[begin Excerpted records]

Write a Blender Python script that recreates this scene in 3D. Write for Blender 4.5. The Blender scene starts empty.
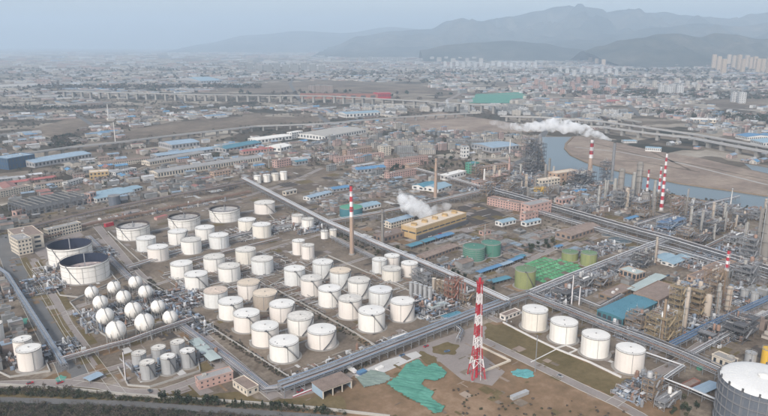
import bpy, math, random
from math import sin, cos, pi, atan2, radians, hypot
random.seed(11)
C = bpy.context.scene.collection
S = bpy.context.scene

# ------------------------------------------------------------ camera, sky, sun
CAM_H, FOC = 230.0, 650.0
PITCH = math.atan(166/650)
cam_data = bpy.data.cameras.new('camera'); cam = bpy.data.objects.new('camera', cam_data); C.objects.link(cam)
cam.location = (0, 0, CAM_H); cam.rotation_euler = (pi/2 - PITCH, 0, 0)
cam_data.sensor_width = 36; cam_data.lens = FOC/768*36; cam_data.clip_start = 1; cam_data.clip_end = 90000
S.camera = cam
SUN_EL, SUN_AZ = radians(37), radians(-156)      # azimuth measured from +Y towards +X
w = bpy.data.worlds.new('World'); S.world = w; w.use_nodes = True
nt = w.node_tree; bg = nt.nodes['Background']
sky = nt.nodes.new('ShaderNodeTexSky'); sky.sky_type = 'NISHITA'; sky.sun_disc = False
sky.sun_elevation = SUN_EL; sky.sun_rotation = SUN_AZ; sky.altitude = 100
sky.air_density = 1.0; sky.dust_density = 3.0; sky.ozone_density = 1.5
hs = nt.nodes.new('ShaderNodeHueSaturation'); hs.inputs['Saturation'].default_value = 0.5   # thin even overcast
nt.links.new(sky.outputs[0], hs.inputs['Color']); nt.links.new(hs.outputs[0], bg.inputs[0]); bg.inputs[1].default_value = 0.15
ld = bpy.data.lights.new('sun', 'SUN'); lo = bpy.data.objects.new('sun', ld); C.objects.link(lo)
ld.energy = 1.45; ld.angle = radians(10); ld.color = (1.0, 0.945, 0.885)
lo.rotation_euler = (pi/2 - SUN_EL, 0, -SUN_AZ + pi)   # lamp shines from the sun's azimuth
import mathutils
_d = mathutils.Vector((sin(SUN_AZ)*cos(SUN_EL), cos(SUN_AZ)*cos(SUN_EL), sin(SUN_EL)))
lo.rotation_euler = _d.to_track_quat('Z', 'Y').to_euler()
S.view_settings.view_transform = 'Standard'; S.view_settings.look = 'None'
S.view_settings.exposure = 0.55; S.view_settings.gamma = 1.0
S.render.engine = 'CYCLES'
cy = S.cycles
cy.max_bounces = 12; cy.diffuse_bounces = 2; cy.glossy_bounces = 2; cy.transmission_bounces = 2
cy.volume_bounces = 12; cy.transparent_max_bounces = 6; cy.use_denoising = True
cy.volume_max_steps = 96
HAZE_DENSITY = 0.000105

# ------------------------------------------------------------ measuring helpers
def G(px, py, z=0.0):
    """point of the horizontal plane z seen at photo pixel (px, py)"""
    dx = (px-384)/FOC; u = -(py-208)/FOC
    y = cos(PITCH)+sin(PITCH)*u; zz = -sin(PITCH)+cos(PITCH)*u
    t = (z-CAM_H)/zz
    return (dx*t, y*t)
def P(x, y, z=0.0):
    dz = z-CAM_H
    d = y*cos(PITCH)-dz*sin(PITCH); u = y*sin(PITCH)+dz*cos(PITCH)
    return (384+FOC*x/d, 208-FOC*u/d)
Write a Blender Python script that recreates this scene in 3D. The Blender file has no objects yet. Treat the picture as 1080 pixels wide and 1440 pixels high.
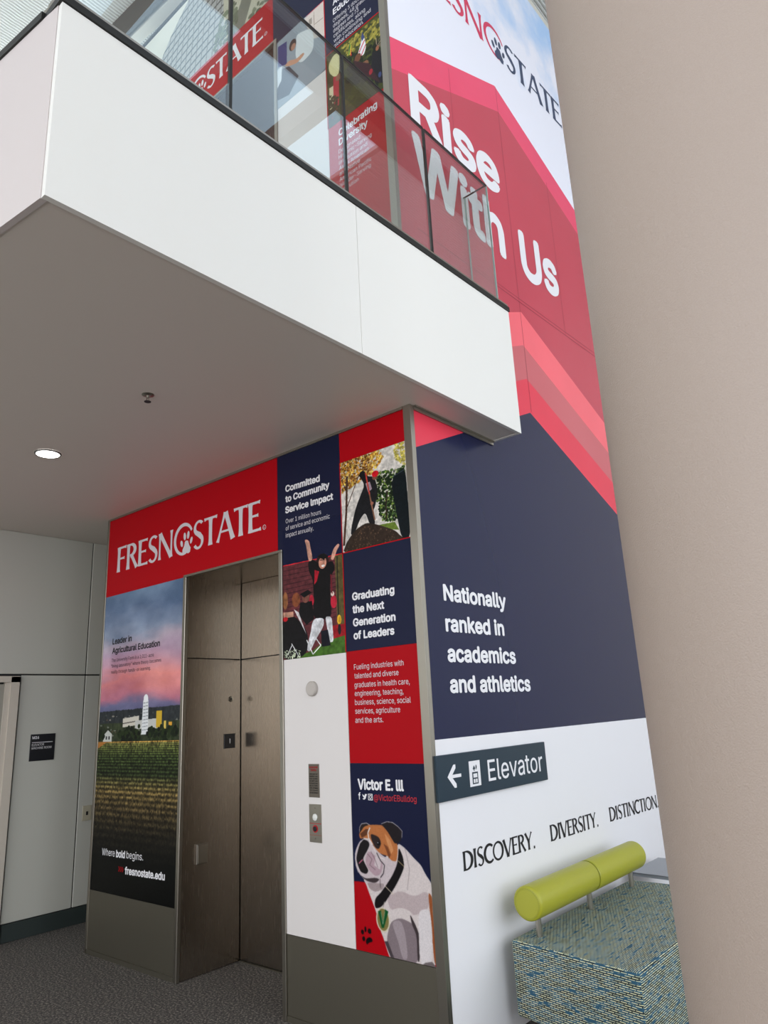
import bpy, bmesh, math, random
import numpy as np
from mathutils import Vector, Matrix
from mathutils.geometry import delaunay_2d_cdt
random.seed(7); RNG = np.random.default_rng(7)
sc = bpy.context.scene
C = sc.collection
# ------------------------------------------------------------------ camera
CAM = Vector((2.29075, -3.027, 1.6))
yaw, pitch, roll = math.radians(-39.7738), math.radians(15.514), math.radians(-2.892)
fw = Vector((math.sin(yaw)*math.cos(pitch), math.cos(yaw)*math.cos(pitch), math.sin(pitch)))
r0 = Vector((math.cos(yaw), -math.sin(yaw), 0)); u0 = r0.cross(fw)
rt = r0*math.cos(roll) + u0*math.sin(roll); up = -r0*math.sin(roll) + u0*math.cos(roll)
cam = bpy.data.cameras.new('camera'); camo = bpy.data.objects.new('camera', cam); C.objects.link(camo)
camo.matrix_world = Matrix(((rt.x, up.x, -fw.x, CAM.x), (rt.y, up.y, -fw.y, CAM.y), (rt.z, up.z, -fw.z, CAM.z), (0, 0, 0, 1)))
cam.sensor_fit = 'VERTICAL'; cam.sensor_height = 36; cam.lens = 1007.2/1440*36
cam.clip_start = 0.05; cam.clip_end = 200
sc.camera = camo
# ------------------------------------------------------------------ world (daylight sky beyond the skylights and window walls)
w = bpy.data.worlds.new('world'); sc.world = w; w.use_nodes = True
bg = w.node_tree.nodes['Background']; bg.inputs[0].default_value = (0.66, 0.82, 1.0, 1); bg.inputs[1].default_value = 1.9
# ------------------------------------------------------------------ daylight at the window walls, plus an added ceiling fill
def area(name, loc, target, sx, sy, power, col=(1, 1, 1), spread=180):
    l = bpy.data.lights.new(name, 'AREA'); l.shape = 'RECTANGLE'; l.size = sx; l.size_y = sy; l.energy = power; l.color = col
    l.spread = math.radians(spread)
    o = bpy.data.objects.new(name, l); C.objects.link(o); o.location = loc
    o.rotation_euler = (Vector(target)-Vector(loc)).to_track_quat('-Z', 'Y').to_euler(); return o
area('window_daylight_east', (9.3, 0.5, 4.2), (0, 0.5, 4.2), 13, 7.8, 455, (1.0, 0.965, 0.93))
area('window_daylight_south', (2.5, -9.3, 2.5), (2.5, 0, 2.5), 12, 4.8, 430, (1.0, 0.925, 0.87))
area('ceiling_fill_west', (-7.6, -1.5, 6.4), (0, -1.5, 8.6), 9, 2.6, 360, (1.0, 0.99, 0.97))  # unseen fill light added to brighten the roof deck and upper walls
# ------------------------------------------------------------------ colour management
sc.view_settings.view_transform = 'Standard'; sc.view_settings.look = 'None'
sc.view_settings.gamma = 1; sc.view_settings.use_curve_mapping = False
sc.view_settings.exposure = 0.0
sc.cycles.max_bounces = 10; sc.cycles.transparent_max_bounces = 16; sc.cycles.sample_clamp_indirect = 6

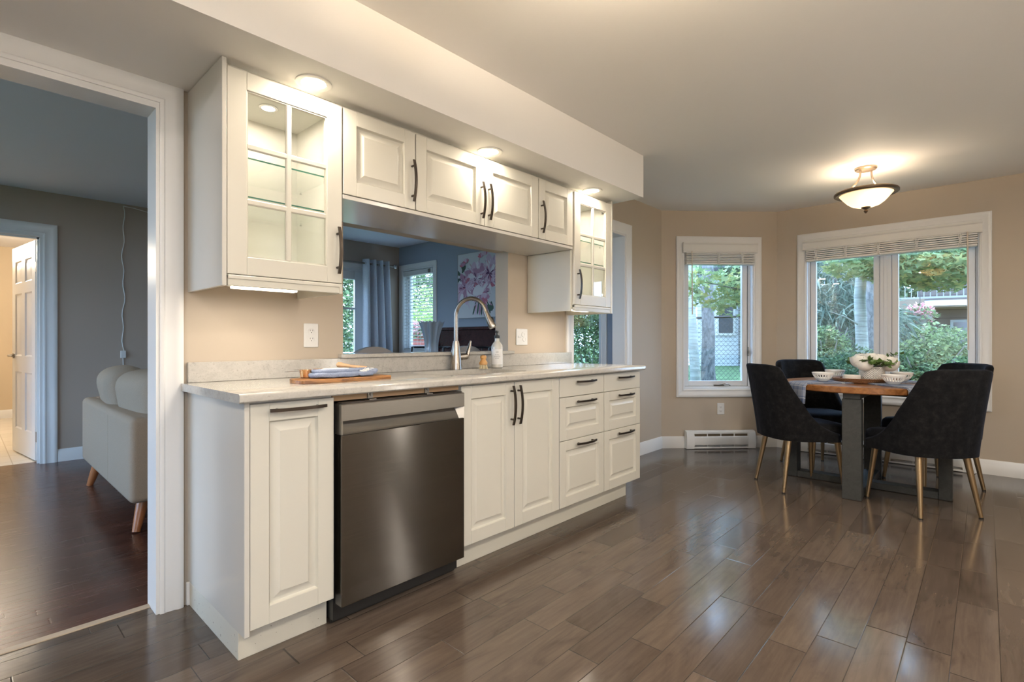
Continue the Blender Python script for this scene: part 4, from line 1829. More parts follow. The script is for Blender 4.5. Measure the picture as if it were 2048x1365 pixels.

[end Excerpted records]

What to produce:
Reproduce only the lines running from the beginning of the entries above to the line holding "S = bpy.context.scene", inclusive. Pictures stay out of the copy.

Exercise answer:
Write a Blender Python script that recreates this scene in 3D. Write for Blender 4.5. The Blender scene starts empty.
import bpy, math, random
from math import sin, cos, pi, atan2, radians, hypot
random.seed(11)
C = bpy.context.scene.collection
S = bpy.context.scene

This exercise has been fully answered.